18th AND 19TH CENTURY SETTLEMENT

The area now identified as Ouachita Parish had been occupied by aborigines since pre-historic times. Early European explorers included DeSoto (1542), La Salle (1682), and Bienville (1703). But it remained for Don Juan Filhoil with a commission from the Spanish governor to establish the first permanent settlement on the banks of the Ouachita. When Filhoil arrived in 1783, he named the site for the outpost Prairie des Canots for the Indian and trapper canoes gathered there. The military post was later named Ft. Miro in honor of the Spanish governor of Louisiana.

A colonization scheme formulated by the Spanish government enticed the Marquis de Maison Rouge to establish a settlement further north near the conflux of the Ouachita River and Bayou Bartholomew, the site of the present town of Sterlington. But this settlement lost its position as a rival for the seat of parish government after Filhoil laid out a plot in 1811 for a town on his plantation adjacent to Ft. Miro.

An exciting event occurred at the townsite in May, 1819, one which was to have a two-fold effect on the 400 inhabitants of Ft. Miro. The event was the docking of the James Monroe, the first steamboat to ply the Ouachita to this northerly point.

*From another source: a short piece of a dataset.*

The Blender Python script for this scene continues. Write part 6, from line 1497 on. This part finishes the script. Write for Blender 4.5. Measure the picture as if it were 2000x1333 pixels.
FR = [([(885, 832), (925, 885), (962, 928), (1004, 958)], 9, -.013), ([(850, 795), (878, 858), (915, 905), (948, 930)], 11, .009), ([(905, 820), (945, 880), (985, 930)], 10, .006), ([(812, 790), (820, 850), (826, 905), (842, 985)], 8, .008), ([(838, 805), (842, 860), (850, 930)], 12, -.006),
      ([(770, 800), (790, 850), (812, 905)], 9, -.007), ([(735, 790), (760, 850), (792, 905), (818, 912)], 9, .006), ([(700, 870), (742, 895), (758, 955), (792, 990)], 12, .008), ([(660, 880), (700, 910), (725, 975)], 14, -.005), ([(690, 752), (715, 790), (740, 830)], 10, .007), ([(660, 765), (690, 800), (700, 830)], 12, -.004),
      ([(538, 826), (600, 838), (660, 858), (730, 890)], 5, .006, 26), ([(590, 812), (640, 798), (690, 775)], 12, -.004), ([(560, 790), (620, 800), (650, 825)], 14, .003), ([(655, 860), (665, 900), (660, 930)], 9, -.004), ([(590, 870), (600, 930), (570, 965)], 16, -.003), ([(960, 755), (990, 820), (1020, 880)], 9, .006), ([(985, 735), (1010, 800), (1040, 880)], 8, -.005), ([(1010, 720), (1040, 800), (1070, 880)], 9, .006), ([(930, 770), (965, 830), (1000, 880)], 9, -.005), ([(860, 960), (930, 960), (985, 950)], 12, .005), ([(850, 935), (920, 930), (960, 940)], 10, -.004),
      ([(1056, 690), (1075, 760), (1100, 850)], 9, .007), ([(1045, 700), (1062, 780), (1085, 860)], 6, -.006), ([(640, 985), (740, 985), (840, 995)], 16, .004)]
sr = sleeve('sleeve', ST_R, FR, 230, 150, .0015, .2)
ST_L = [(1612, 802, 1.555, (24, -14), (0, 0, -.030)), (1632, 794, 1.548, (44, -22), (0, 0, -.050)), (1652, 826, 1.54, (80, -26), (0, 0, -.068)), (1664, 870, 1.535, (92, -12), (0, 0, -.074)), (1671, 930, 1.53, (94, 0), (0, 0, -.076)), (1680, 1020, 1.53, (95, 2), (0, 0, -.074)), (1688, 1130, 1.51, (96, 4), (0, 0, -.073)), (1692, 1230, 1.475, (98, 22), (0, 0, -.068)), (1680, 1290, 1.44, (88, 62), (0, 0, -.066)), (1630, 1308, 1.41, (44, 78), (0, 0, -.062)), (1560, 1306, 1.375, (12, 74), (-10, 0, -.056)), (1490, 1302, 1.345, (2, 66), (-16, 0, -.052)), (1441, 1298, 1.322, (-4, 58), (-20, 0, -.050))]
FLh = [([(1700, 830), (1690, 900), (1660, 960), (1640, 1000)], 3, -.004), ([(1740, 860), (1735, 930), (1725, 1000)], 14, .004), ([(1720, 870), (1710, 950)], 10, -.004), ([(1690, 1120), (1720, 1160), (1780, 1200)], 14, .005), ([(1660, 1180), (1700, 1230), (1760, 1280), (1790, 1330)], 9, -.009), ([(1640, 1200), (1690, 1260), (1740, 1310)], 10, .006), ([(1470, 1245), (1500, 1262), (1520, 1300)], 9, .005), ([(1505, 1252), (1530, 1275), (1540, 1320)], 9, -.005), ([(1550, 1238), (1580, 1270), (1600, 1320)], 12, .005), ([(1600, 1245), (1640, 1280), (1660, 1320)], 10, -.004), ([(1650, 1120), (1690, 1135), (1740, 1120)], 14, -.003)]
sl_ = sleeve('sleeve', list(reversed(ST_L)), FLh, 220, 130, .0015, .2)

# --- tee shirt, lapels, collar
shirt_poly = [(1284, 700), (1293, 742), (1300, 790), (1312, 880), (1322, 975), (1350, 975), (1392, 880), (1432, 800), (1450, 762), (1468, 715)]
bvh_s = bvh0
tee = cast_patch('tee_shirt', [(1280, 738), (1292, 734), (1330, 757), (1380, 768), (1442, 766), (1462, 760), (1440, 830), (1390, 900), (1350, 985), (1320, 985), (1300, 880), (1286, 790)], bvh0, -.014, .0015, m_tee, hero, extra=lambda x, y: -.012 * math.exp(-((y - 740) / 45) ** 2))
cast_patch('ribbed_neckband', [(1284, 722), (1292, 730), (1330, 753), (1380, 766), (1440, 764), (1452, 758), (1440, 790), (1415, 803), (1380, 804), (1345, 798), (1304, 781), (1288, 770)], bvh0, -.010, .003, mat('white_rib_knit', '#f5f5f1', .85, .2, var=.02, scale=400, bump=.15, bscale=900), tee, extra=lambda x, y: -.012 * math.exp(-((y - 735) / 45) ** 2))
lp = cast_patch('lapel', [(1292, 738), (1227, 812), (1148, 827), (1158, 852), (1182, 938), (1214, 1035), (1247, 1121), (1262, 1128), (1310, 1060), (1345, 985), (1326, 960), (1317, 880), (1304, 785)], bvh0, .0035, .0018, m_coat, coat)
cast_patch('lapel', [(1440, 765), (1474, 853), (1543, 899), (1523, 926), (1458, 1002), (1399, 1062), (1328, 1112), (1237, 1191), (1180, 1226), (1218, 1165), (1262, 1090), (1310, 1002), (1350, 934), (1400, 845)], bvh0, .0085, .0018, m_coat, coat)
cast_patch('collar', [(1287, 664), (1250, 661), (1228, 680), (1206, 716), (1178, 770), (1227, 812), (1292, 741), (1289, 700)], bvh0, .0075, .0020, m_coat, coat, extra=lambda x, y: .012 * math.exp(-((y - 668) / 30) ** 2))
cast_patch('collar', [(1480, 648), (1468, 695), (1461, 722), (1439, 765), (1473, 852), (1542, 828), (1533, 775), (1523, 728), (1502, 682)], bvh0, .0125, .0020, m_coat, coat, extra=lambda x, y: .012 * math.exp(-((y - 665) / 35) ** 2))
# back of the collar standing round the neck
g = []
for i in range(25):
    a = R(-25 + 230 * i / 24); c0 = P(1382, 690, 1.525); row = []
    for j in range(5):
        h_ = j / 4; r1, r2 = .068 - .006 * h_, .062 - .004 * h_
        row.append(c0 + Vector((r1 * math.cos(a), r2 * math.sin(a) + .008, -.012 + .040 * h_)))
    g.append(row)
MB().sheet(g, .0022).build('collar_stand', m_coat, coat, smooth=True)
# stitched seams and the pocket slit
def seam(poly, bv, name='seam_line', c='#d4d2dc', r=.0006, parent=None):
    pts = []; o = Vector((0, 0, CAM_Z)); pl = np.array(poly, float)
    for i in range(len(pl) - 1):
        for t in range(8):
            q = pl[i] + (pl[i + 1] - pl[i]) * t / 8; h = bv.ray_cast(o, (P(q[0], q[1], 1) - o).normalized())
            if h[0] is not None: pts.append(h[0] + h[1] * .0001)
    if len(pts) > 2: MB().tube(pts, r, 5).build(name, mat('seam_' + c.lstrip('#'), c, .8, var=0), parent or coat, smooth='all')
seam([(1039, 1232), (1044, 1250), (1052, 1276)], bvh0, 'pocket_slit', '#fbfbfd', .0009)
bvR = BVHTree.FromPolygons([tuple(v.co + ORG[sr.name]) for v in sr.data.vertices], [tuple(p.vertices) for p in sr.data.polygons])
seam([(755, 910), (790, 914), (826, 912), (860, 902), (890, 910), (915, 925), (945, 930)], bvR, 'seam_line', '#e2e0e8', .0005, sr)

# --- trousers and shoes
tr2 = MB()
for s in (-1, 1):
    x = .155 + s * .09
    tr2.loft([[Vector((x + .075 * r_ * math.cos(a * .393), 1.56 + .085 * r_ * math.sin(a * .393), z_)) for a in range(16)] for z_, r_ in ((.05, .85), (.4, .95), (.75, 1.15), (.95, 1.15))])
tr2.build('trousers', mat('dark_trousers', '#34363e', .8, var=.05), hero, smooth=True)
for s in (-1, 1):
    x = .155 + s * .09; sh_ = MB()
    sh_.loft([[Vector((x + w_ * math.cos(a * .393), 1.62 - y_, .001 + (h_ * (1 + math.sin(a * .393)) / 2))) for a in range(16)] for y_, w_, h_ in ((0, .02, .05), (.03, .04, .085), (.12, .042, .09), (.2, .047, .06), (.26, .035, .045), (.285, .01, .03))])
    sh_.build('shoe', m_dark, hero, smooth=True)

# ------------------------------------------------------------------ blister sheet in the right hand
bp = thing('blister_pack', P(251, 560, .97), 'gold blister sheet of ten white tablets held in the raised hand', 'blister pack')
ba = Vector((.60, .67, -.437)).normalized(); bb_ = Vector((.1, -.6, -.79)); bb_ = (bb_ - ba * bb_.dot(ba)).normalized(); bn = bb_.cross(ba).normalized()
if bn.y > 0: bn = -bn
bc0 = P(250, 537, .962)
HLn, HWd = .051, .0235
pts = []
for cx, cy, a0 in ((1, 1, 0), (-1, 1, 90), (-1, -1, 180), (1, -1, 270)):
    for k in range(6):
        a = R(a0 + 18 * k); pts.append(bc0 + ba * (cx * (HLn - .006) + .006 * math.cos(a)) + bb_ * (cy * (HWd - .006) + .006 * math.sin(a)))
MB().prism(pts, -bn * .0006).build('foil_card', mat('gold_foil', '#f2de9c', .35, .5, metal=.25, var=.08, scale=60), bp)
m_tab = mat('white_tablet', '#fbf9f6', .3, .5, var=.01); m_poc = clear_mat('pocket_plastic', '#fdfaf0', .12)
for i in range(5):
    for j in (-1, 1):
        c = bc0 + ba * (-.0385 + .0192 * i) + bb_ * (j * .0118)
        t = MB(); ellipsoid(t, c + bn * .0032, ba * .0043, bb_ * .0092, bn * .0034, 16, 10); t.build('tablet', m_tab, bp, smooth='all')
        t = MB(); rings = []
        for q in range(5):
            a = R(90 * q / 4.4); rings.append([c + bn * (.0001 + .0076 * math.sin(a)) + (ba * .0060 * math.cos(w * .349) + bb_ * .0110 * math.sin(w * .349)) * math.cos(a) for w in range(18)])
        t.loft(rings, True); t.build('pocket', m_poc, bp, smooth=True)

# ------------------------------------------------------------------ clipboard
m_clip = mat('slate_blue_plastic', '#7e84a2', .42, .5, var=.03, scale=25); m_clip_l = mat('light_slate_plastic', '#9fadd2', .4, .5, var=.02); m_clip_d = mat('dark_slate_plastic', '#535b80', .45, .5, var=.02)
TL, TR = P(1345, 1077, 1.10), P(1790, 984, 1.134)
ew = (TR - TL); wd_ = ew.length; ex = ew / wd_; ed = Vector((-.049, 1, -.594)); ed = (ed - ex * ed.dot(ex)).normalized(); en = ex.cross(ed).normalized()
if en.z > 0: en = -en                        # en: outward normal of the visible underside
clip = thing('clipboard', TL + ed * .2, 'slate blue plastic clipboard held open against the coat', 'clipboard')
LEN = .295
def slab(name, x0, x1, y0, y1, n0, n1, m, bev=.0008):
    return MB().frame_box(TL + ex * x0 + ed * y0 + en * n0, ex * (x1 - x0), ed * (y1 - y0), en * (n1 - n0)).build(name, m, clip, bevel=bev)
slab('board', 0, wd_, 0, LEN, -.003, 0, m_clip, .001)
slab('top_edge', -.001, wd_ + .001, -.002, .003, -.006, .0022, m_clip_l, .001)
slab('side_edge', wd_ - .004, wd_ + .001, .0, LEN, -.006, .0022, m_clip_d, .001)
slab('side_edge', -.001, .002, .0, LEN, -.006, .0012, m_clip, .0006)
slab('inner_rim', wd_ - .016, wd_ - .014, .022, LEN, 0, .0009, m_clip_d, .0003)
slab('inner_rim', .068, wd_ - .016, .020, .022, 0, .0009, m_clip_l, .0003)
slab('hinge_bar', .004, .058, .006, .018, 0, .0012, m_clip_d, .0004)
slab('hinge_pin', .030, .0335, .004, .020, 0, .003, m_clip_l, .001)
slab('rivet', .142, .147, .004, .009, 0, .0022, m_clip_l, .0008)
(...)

The ensuing excitement effected a village name change to “Monroe.” And for nearly a century the Ouachita River and steam powered boats combined to form a great highway of commerce and transportation for the region.

Overland transportation systems developed throughout the territory during the 1800’s. The earlier Indian trails often became bridle paths. In 1839 a road was cut through from Monroe to Vicksburg, but it was passable only in dry weather. Stage coach service was initiated in 1849. During this era a road was established westward through the hills beyond the river; another went northward toward Arkansas. These westerly roads later became wagon roads bringing caravans of wagons from Jackson and Claiborne Parishes to river trade centers such as the former town of Trenton, two miles north of the present town of West Monroe. But it would be the advent of the Vicksburg to Shreveport railroad in the 1880’s which would provide the communication link between the east and west portions of the Ouachita Parish. In 1853 the state legislature granted the first charter for the construction of the Vicksburg, Texas, and the Pacific Railroad through North Louisiana. The first passenger service from Vicksburg to Monroe was in 1860. The tracks were destroyed by Union forces in the Civil War but were reconstructed and replaced in service by 1870. In 1882 the railroad bridge spanning the Ouachita was opened. It contained wood planking for vehicular and pedestrian circulation. Rail passenger service from Monroe to Shreveport commenced on July 10, 1884.

Ironically, the installation of the railroad service initiated the demise of two regional institutions, the town of Trenton on the west side of the river and the steamboat industry. Trenton, which had been platted into town lots in 1851, declined with the location of the railroad two miles south. Cottonport, a tiny community at the bridgehead on the west side of the Ouachita, changed its name to West Monroe and eventually developed into an important business and industrial community.

Steamboat traffic on the Ouachita, which had begun in 1819, yielded to the speed and flexibility of railroad service. The glamorous steamboating era of nearly a century of luxurious but sometimes tragic travel came to an end in the 1910’s.